A comienzos de diciembre, la madre de Jorge nos había dejado; luego fue la de Lucho, y ahora era la de Orlando. La muerte nos perseguía. Sin madre, mis compañeros se sentían a la deriva, como si hubieran perdido el archivo de sus vidas, proyectados en un espacio vacío donde ser olvidados por los demás se convertía en la peor de las prisiones. Me hacía estremecer la idea de que yo pudiera ser la próxima víctima de esta maldición.

Como si el destino quisiera burlarse de nosotros, la vida, como la muerte, también estaba presente en este campamento provisional. O por lo menos eso era lo que yo pensaba… Durante la noche, en medio del silencio de los árboles, yo había oído el llanto de un recién nacido y concluí que Clara había dado a luz. Me levanté y les hice el comentario a mis compañeros, pero nadie había oído nada. Lucho se burlaba de mí:

—Lo que oíste no fue un bebé sino un gato. Los militares tienen varios. Yo los vi llevándolos cuando nos adelantaron.

Los helicópteros no volvieron. Regresamos a la cárcel de Sombra y allí volvimos a encontrar todas nuestras cosas. En los días que duró nuestra salida, el lugar había sido infestado por las hormigas y las termitas.

Además, como para confirmar las palabras de Lucho, habían aparecido los gatos. Un gran gato macho con pelaje de fiera y ojos amarillos de fuego —que atraía todas las miradas y, sin duda, un híbrido de gato y tigrillo— era el rey de la pandilla, con unas gatas igual de extraordinarias a él pero mucho más belicosas. Nuestro grupo lo adoptó de inmediato y cada uno contribuía a su bienestar. Era un animal magnífico: tenía el pecho blanco, lo mismo que las patas, y eso lo hacía parecer siempre elegante como si llevara guantes.

—Yo me lo llevo conmigo —afirmó uno de nuestros compañeros—. ¿Te imaginas cuánto podría pedir por las crías? ¡Me darían una fortuna!

Pero Tigre, pues ese era su nombre, era un ser libre. No tenía amo y nos trataba a todos con indiferencia. A veces desaparecía días enteros.

Una de las gatas de su harén, tan salvaje como él, decidió irse a vivir con nosotros. Desde el primer instante, quedó prendada de Lucho. Se le subió a las rodillas y empezó a ronronear; cualquiera que se acercara corría el riesgo de ganarse un arañazo. Lucho, intimidado, decidió esperar a que la gata se fuera cuando quisiera para poder levantarse de la silla. Los días que siguieron, ocurrió lo mismo. Era la gata quien había domesticado a Lucho, y no al revés. Era una gata mal querida, sin nombre, que tenía un ojo malo. Por las noches llegaba maullando a buscar a Lucho: él abría sus latas de conservas no para alimentarse ni para compartir con nosotros, sino para alimentar a su gata, a quien le puso el nombre de Saba.

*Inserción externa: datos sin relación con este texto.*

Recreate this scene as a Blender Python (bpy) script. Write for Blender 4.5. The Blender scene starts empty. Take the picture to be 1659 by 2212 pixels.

Cuando Saba maullaba, producía, en efecto, un sonido similar al llanto de un bebé. Durante un tiempo creí que me había equivocado y que el llanto de recién nacido que había creído oír en la selva era, en realidad, Saba. Sin embargo, una noche que la gata estaba durmiendo a mi lado, oí de nuevo los gimoteos. Ya no tuve más dudas. A la mañana siguiente, cuando Arnoldo llegó con las ollas, lo asalté a preguntas. Me respondió que Clara todavía no había dado a luz y que ya no estaba en el campamento.

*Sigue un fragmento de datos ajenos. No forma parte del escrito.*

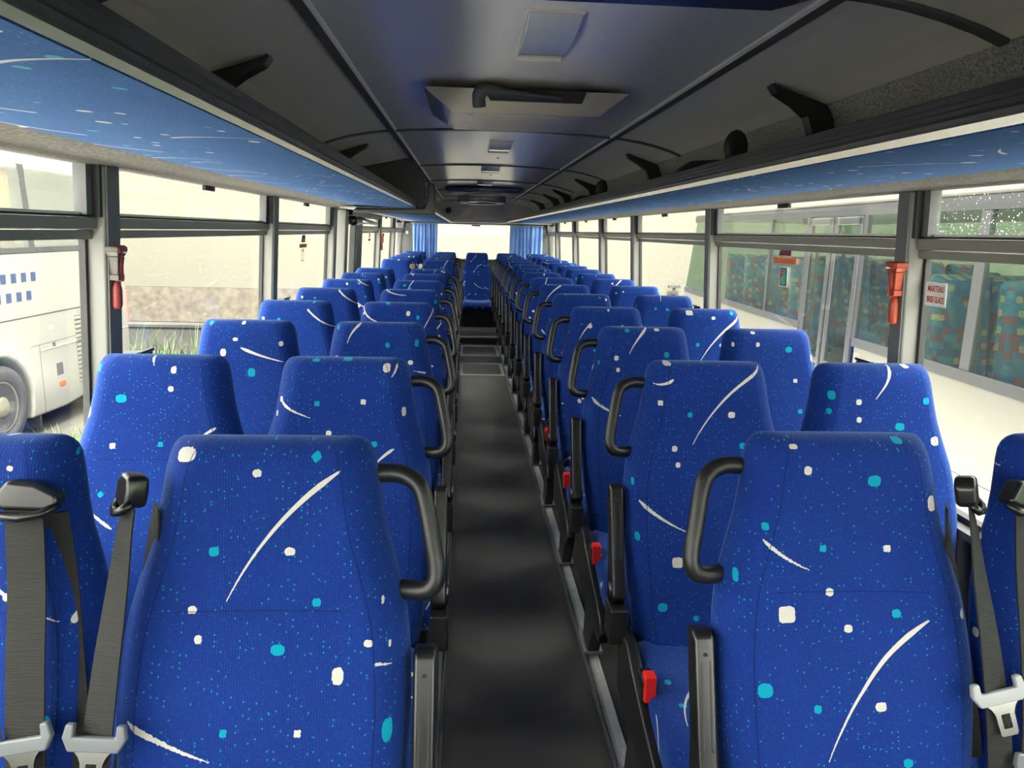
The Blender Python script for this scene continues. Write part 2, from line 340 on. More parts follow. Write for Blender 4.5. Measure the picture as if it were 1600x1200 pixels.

Comprendí que estaba mintiendo y mi imaginación se desbocó. Esa noche tuve una pesadilla espantosa: veía a mi compañera muerta y al bebé perdido.

Por la mañana, les conté el sueño a mis compañeros, asegurándoles que Clara debía de estar en peligro. Interrogamos a todos los guardias, cada uno por su lado, pero la consigna era no decirnos nada.

Sombra y Alfredo vinieron por la tarde. Nos hablaban desde el otro lado de la reja, como si estuviéramos apestados. La conversación se avinagró, pues Alfredo acusó a nuestros compañeros estadounidenses de ser mercenarios y agentes de la CIA y el ambiente se caldeó al extremo.

Antes de irse, Alfredo anunció:

—Y su amiga ya parió. Es un niño. Se llama Emmanuel. En algunos días vuelve para acá.

Yo me sentí aliviada, contrariamente a mis compañeros.

—¡Va a ser terrible tener un bebé aquí en la cárcel, chillando toda la noche! —me dijo el mismo compañero que me había sermoneado en el momento de la llegada de los compañeros estadounidenses.